Es la gran lección, o una de las grandes lecciones, que Bolsonaro aprendió de Trump: y la imitó a conciencia. No es para sorprenderse, porque Bolsonaro se mira en Trump como en un espejo; son dos embaucadores de pasado mediocre –exitosamente maquillado– que comparten una visión del mundo digna de un matón adolescente y una incapacidad patológica para no hacer daño cuando pueden hacerlo.
(También se parecen en otra cosa: el fracaso de su reelección, que es tan inusual en un país como en el otro, y su negativa a aceptarlo: en el momento en que escribo, Bolsonaro todavía no lo ha hecho. ¿Por qué irse tranquilamente cuando puede todavía sumar un destrozo?)
Bolsonaro ha copiado simiescamente de Trump sus modos y sus estrategias, y eso ni siquiera es lo más grave: lo más grave es que otros lo pueden copiar a él. Su derrota puede postergar o desalentar ese efecto mimético. Aunque tal vez esto sea pensar con el deseo. De todas formas, la verdad evidente es que las dos figuras se parecen tanto como se parecen sus votantes, o un amplio sector de ellos. Tanto en Brasil como en Estados Unidos, son ciudadanos que se sienten amenazados; tanto en Brasil como en Estados Unidos, son ciudadanos que se alimentan de redes sociales casi de manera exclusiva; tanto en Brasil como en Estados Unidos, viven en una realidad que se aparta ligera o francamente de la realidad comprobable.

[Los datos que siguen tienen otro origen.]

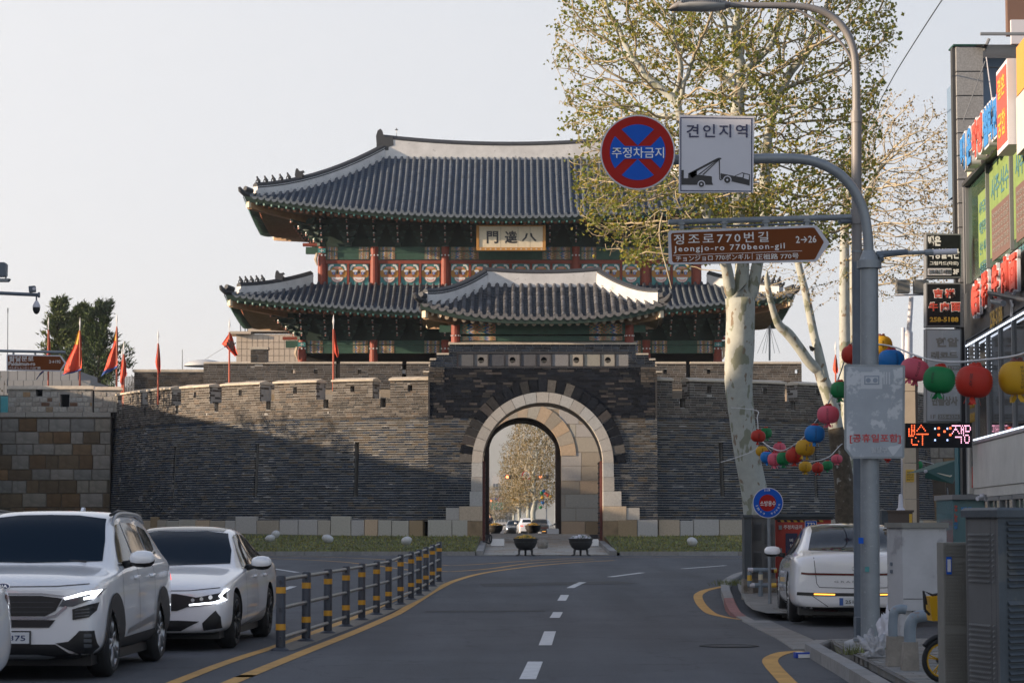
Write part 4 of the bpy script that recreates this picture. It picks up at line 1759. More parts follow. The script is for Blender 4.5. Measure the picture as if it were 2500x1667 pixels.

Y esto será quizás el mayor de los retos a los que se enfrenta Lula: ¿cómo gobernar para una parte de la ciudadanía que no está viendo la misma realidad que el Gobierno? Ya ha hecho lo mismo que hizo Biden en su momento: prometer que gobernaría para todos, que uniría a su sociedad dividida. Son las palabras que se esperan de un presidente, por supuesto.
Y, sin embargo, tan pronto escribo esta última frase me pregunto si es verdad. Tal vez no: tal vez sean las palabras que esperábamos antes de los presidentes de antes. ¿Llamados a la unión, a la concordia, a la tolerancia? Y entonces, ¿quién nos va a amenazar?